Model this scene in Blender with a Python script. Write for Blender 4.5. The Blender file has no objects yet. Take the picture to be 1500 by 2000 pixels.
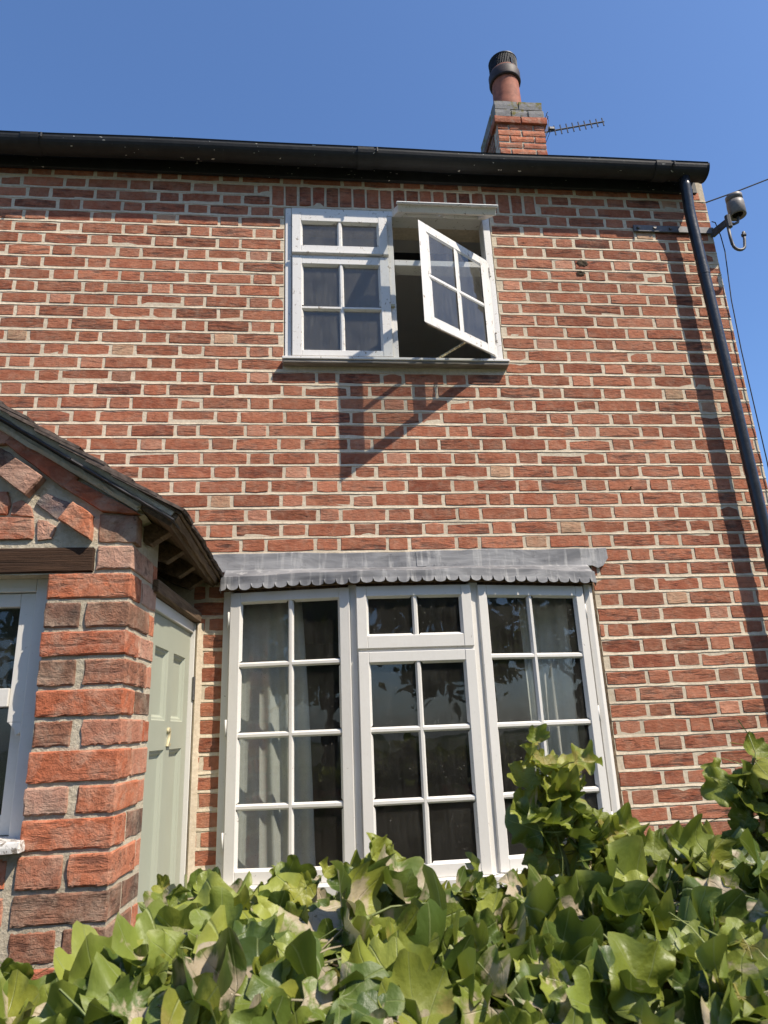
import bpy, bmesh, math, random
from mathutils import Vector, Matrix, noise

# ------------------------------------------------------------------ camera, sky, sun, exposure
scene = bpy.context.scene
COL = scene.collection

CAM = Vector((1.15690, -3.24805, 1.60))
YAW, PITCH, ROLL = 0.10747, 0.30556, -0.04125
FPX = 1350.0                                     # focal length in pixels of the 1500 x 2000 photograph
fwd = Vector((math.sin(YAW) * math.cos(PITCH), math.cos(YAW) * math.cos(PITCH), math.sin(PITCH)))
right0 = Vector((math.cos(YAW), -math.sin(YAW), 0))
up0 = right0.cross(fwd)
rgt = right0 * math.cos(ROLL) + up0 * math.sin(ROLL)
upv = up0 * math.cos(ROLL) - right0 * math.sin(ROLL)
cam_data = bpy.data.cameras.new('camera')
cam_data.sensor_fit = 'VERTICAL'
cam_data.sensor_height = 36.0
cam_data.lens = FPX / 2000.0 * 36.0
cam_data.clip_start = 0.05
cam_data.clip_end = 600
cam_data.dof.use_dof = True
cam_data.dof.focus_distance = 4.2
cam_data.dof.aperture_fstop = 15.0
cam = bpy.data.objects.new('camera', cam_data)
COL.objects.link(cam)
m3 = Matrix((rgt, upv, -fwd)).transposed()
cam.matrix_world = Matrix.Translation(CAM) @ m3.to_4x4()
scene.camera = cam

SUN = Vector((0.4646, -0.3935, 0.7933)).normalized()      # towards the sun
world = bpy.data.worlds.new('World')
scene.world = world
world.use_nodes = True
wn = world.node_tree.nodes
wl = world.node_tree.links
wn.clear()
sky = wn.new('ShaderNodeTexSky')
sky.sky_type = 'NISHITA'
sky.sun_disc = False
sky.sun_elevation = math.asin(SUN.z)
sky.sun_rotation = math.atan2(SUN.x, SUN.y)
sky.altitude = 50
sky.air_density = 1.0
sky.dust_density = 1.2
sky.ozone_density = 10.0
bg = wn.new('ShaderNodeBackground')
bg.inputs['Strength'].default_value = 0.15
wo = wn.new('ShaderNodeOutputWorld')
wl.new(sky.outputs[0], bg.inputs['Color'])
wl.new(bg.outputs[0], wo.inputs[0])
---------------
Reproduce the material above exactly, first line through the line that contains "COL = scene.collection", minus the pictures.

## [RESULT]
Model this scene in Blender with a Python script. Write for Blender 4.5. The Blender file has no objects yet. Take the picture to be 1500 by 2000 pixels.
import bpy, bmesh, math, random
from mathutils import Vector, Matrix, noise

# ------------------------------------------------------------------ camera, sky, sun, exposure
scene = bpy.context.scene
COL = scene.collection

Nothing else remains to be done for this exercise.